WRITTEN PROBLEM:
Write out the entire listing below exactly as it appears, minus any pictures.

SUPPLIED INFORMATION:
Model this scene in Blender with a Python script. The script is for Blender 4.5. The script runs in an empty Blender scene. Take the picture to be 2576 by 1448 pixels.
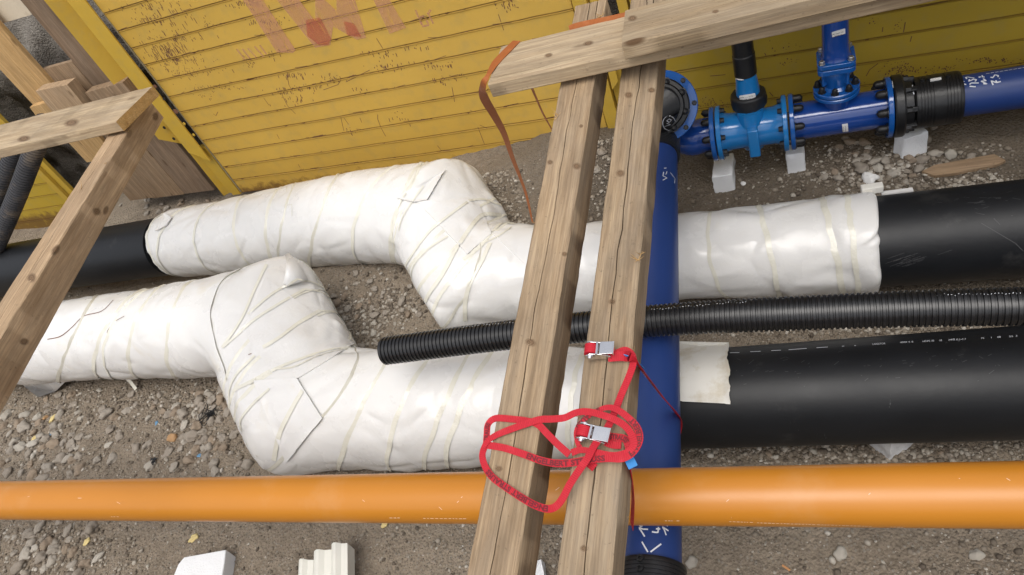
import bpy, bmesh, math, random
import numpy as np
from mathutils import Vector, Matrix, noise
from mathutils.bvhtree import BVHTree
random.seed(7); rng = np.random.default_rng(7)
C = bpy.context.scene
COL = C.collection

# ------------------------------------------------------------------ camera
F = 1718.0; CX, CY = 1288.0, 724.0; H = 2.70      # photo measured at 2576 px width
R = np.array([[0.92992573, -0.11217677, -0.35022067], [0.161627, -0.73075894, 0.66322551], [-0.33032538, -0.67335558, -0.66142075]])
cam = bpy.data.cameras.new('camera'); camo = bpy.data.objects.new('camera', cam); COL.objects.link(camo)
cam.sensor_width = 36; cam.lens = F / 2576 * 36; cam.clip_end = 200; cam.clip_start = 0.02
M = Matrix(((R[0][0], -R[0][1], -R[0][2], 0), (R[1][0], -R[1][1], -R[1][2], 0), (R[2][0], -R[2][1], -R[2][2], H), (0, 0, 0, 1)))
camo.matrix_world = M; C.camera = camo
C.render.resolution_x = 1024; C.render.resolution_y = 575
# ------------------------------------------------------------------ light
SUN_EL, SUN_AZ = math.radians(64), math.radians(172)       # azimuth clockwise from +Y
w = bpy.data.worlds.new("World"); C.world = w; w.use_nodes = True
nt = w.node_tree; sky = nt.nodes.new('ShaderNodeTexSky'); sky.sky_type = 'NISHITA'; sky.sun_disc = False
sky.sun_elevation = SUN_EL; sky.sun_rotation = SUN_AZ; sky.air_density = 1.0; sky.dust_density = 4.0; sky.ozone_density = 1.0
hs = nt.nodes.new('ShaderNodeHueSaturation'); hs.inputs['Saturation'].default_value = 0.32
nt.links.new(sky.outputs[0], hs.inputs['Color']); nt.links.new(hs.outputs[0], nt.nodes['Background'].inputs[0])
nt.nodes['Background'].inputs[1].default_value = 0.15
sl = bpy.data.lights.new('sun', 'SUN'); sl.energy = 0.9; sl.angle = math.radians(40); sl.color = (1, 0.96, 0.9)
so = bpy.data.objects.new('sun', sl); COL.objects.link(so)
sd = Vector((math.sin(SUN_AZ) * math.cos(SUN_EL), math.cos(SUN_AZ) * math.cos(SUN_EL), math.sin(SUN_EL)))
so.rotation_euler = sd.to_track_quat('Z', 'Y').to_euler()
C.view_settings.view_transform = 'Standard'; C.view_settings.look = 'None'; C.view_settings.gamma = 1
C.view_settings.exposure = 0.36
C.render.engine = 'CYCLES'; C.cycles.max_bounces = 8

# ------------------------------------------------------------------ geometry helpers
O = np.array([0, 0, H])
def nrm(v): v = np.asarray(v, float); return v / np.linalg.norm(v)
def ray(p): return nrm(R @ np.array([p[0] - CX, p[1] - CY, F]))
def at(p, z):                                   # point on the horizontal plane z seen at photo position p
    r = ray(p); return O + r * ((z - H) / r[2])
def atp(p, P0, n):                              # point on a plane
    r = ray(p); return O + r * (((np.asarray(P0) - O) @ n) / (r @ n))
def proj(P): c = R.T @ (np.asarray(P) - O); return (CX + F * c[0] / c[2], CY + F * c[1] / c[2])
def zat(p, xy):                                 # height on the vertical line through xy seen at row p[1]
    lo, hi = -0.5, 2.6
    for _ in range(40):
        m = (lo + hi) / 2
        if proj((xy[0], xy[1], m))[1] > p: lo = m
        else: hi = m
    return m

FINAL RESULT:
Model this scene in Blender with a Python script. The script is for Blender 4.5. The script runs in an empty Blender scene. Take the picture to be 2576 by 1448 pixels.
import bpy, bmesh, math, random
import numpy as np
from mathutils import Vector, Matrix, noise
from mathutils.bvhtree import BVHTree
random.seed(7); rng = np.random.default_rng(7)
C = bpy.context.scene
COL = C.collection

# ------------------------------------------------------------------ camera
F = 1718.0; CX, CY = 1288.0, 724.0; H = 2.70      # photo measured at 2576 px width
R = np.array([[0.92992573, -0.11217677, -0.35022067], [0.161627, -0.73075894, 0.66322551], [-0.33032538, -0.67335558, -0.66142075]])
cam = bpy.data.cameras.new('camera'); camo = bpy.data.objects.new('camera', cam); COL.objects.link(camo)
cam.sensor_width = 36; cam.lens = F / 2576 * 36; cam.clip_end = 200; cam.clip_start = 0.02
M = Matrix(((R[0][0], -R[0][1], -R[0][2], 0), (R[1][0], -R[1][1], -R[1][2], 0), (R[2][0], -R[2][1], -R[2][2], H), (0, 0, 0, 1)))
camo.matrix_world = M; C.camera = camo
C.render.resolution_x = 1024; C.render.resolution_y = 575
# ------------------------------------------------------------------ light
SUN_EL, SUN_AZ = math.radians(64), math.radians(172)       # azimuth clockwise from +Y
w = bpy.data.worlds.new("World"); C.world = w; w.use_nodes = True
nt = w.node_tree; sky = nt.nodes.new('ShaderNodeTexSky'); sky.sky_type = 'NISHITA'; sky.sun_disc = False
sky.sun_elevation = SUN_EL; sky.sun_rotation = SUN_AZ; sky.air_density = 1.0; sky.dust_density = 4.0; sky.ozone_density = 1.0
hs = nt.nodes.new('ShaderNodeHueSaturation'); hs.inputs['Saturation'].default_value = 0.32
nt.links.new(sky.outputs[0], hs.inputs['Color']); nt.links.new(hs.outputs[0], nt.nodes['Background'].inputs[0])
nt.nodes['Background'].inputs[1].default_value = 0.15
sl = bpy.data.lights.new('sun', 'SUN'); sl.energy = 0.9; sl.angle = math.radians(40); sl.color = (1, 0.96, 0.9)
so = bpy.data.objects.new('sun', sl); COL.objects.link(so)
sd = Vector((math.sin(SUN_AZ) * math.cos(SUN_EL), math.cos(SUN_AZ) * math.cos(SUN_EL), math.sin(SUN_EL)))
so.rotation_euler = sd.to_track_quat('Z', 'Y').to_euler()
C.view_settings.view_transform = 'Standard'; C.view_settings.look = 'None'; C.view_settings.gamma = 1
C.view_settings.exposure = 0.36
C.render.engine = 'CYCLES'; C.cycles.max_bounces = 8

# ------------------------------------------------------------------ geometry helpers
O = np.array([0, 0, H])
def nrm(v): v = np.asarray(v, float); return v / np.linalg.norm(v)
def ray(p): return nrm(R @ np.array([p[0] - CX, p[1] - CY, F]))
def at(p, z):                                   # point on the horizontal plane z seen at photo position p
    r = ray(p); return O + r * ((z - H) / r[2])
def atp(p, P0, n):                              # point on a plane
    r = ray(p); return O + r * (((np.asarray(P0) - O) @ n) / (r @ n))
def proj(P): c = R.T @ (np.asarray(P) - O); return (CX + F * c[0] / c[2], CY + F * c[1] / c[2])
def zat(p, xy):                                 # height on the vertical line through xy seen at row p[1]
    lo, hi = -0.5, 2.6
    for _ in range(40):
        m = (lo + hi) / 2
        if proj((xy[0], xy[1], m))[1] > p: lo = m
        else: hi = m
    return m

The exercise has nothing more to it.